Indian Economic Development: Comparative Development Experiences of India and its Neighbours

Question:

It has to be remembered that despite being endowed with vast natural resources, there is little similarity between the political power setup of India - the largest democracy of the world which is wedded to a secular and deeply liberal Constitution for more than half a century, and the militarist political power structure of Pakistan or the command economy of China that has only recently started moving towards a democratic system and more liberal economic restructuring respectively. However, India, Pakistan and China have many similarities in their developmental strategies? All the three nations have started towards their developmental path at the same time. While India and Pakistan became independent nations in 1947, People’s Republic of China was established in 1949.

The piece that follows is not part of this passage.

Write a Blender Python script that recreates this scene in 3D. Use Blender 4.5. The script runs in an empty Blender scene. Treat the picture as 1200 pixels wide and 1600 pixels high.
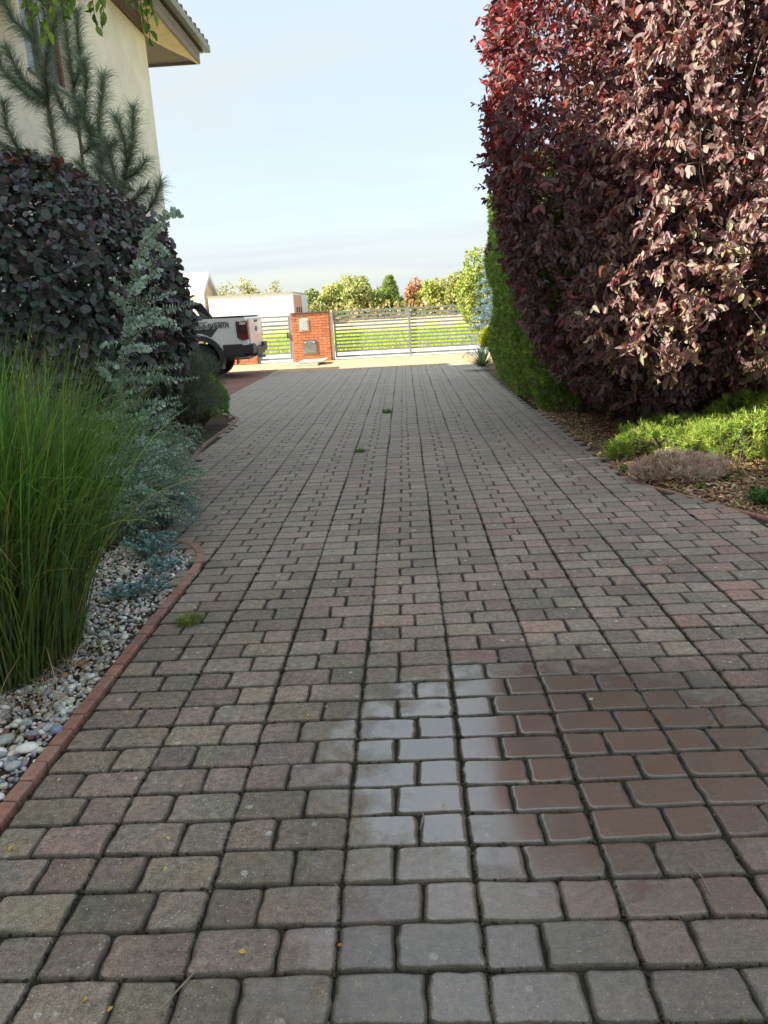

All three countries had started planning their development strategies in similar ways. While India announced its first Five Year Plan for 1951–56, Pakistan announced its first five year plan, now called the Medium Term Development Plan, in 1956. China announced its First Five Year Plan in 1953. India and Pakistan adopted similar strategies, such as creating a large public sector and raising public expenditure on social development. Till the 1980s, all the three countries had similar growth rates and per capita incomes.

These were the enterprises which were owned and operated by local collectives in China. Post reforms in 1978, they were allowed to produce goods. Identify the same.

Options:

Township and village enterprises

State Owned Enterprises

Special Economic Zones

Communes

Correct Answer:

Township and village enterprises

Explanation:

The correct answer is Option 1:Township and village enterprises

The present day fast industrial growth in China can be traced back to the reforms introduced in 1978. China introduced reforms in phases. In the initial phase, reforms were initiated in agriculture, foreign trade and investment sectors. In agriculture, for instance, commune lands were divided into small plots, which were allocated (for use not ownership) to individual households. They were allowed to keep all income from the land after paying stipulated taxes. In the later phase, reforms were initiated in the industrial sector. Private sector firms, in general, and township and village enterprises, i.e., those enterprises which were owned and operated by local collectives, in particular, were allowed to produce goods. At this stage, enterprises owned by government (known as State Owned Enterprises—SOEs), which we, in India, call public sector enterprises, were made to face competition. The reform process also involved dual pricing. This means fixing the prices in two ways; farmers and industrial units were required to buy and sell fixed quantities of inputs and outputs on the basis of prices fixed by the government and the rest were purchased and sold at market prices. Over the years, as production increased, the proportion of goods or inputs transacted in the market also increased. In order to attract foreign investors, special economic zones were set up.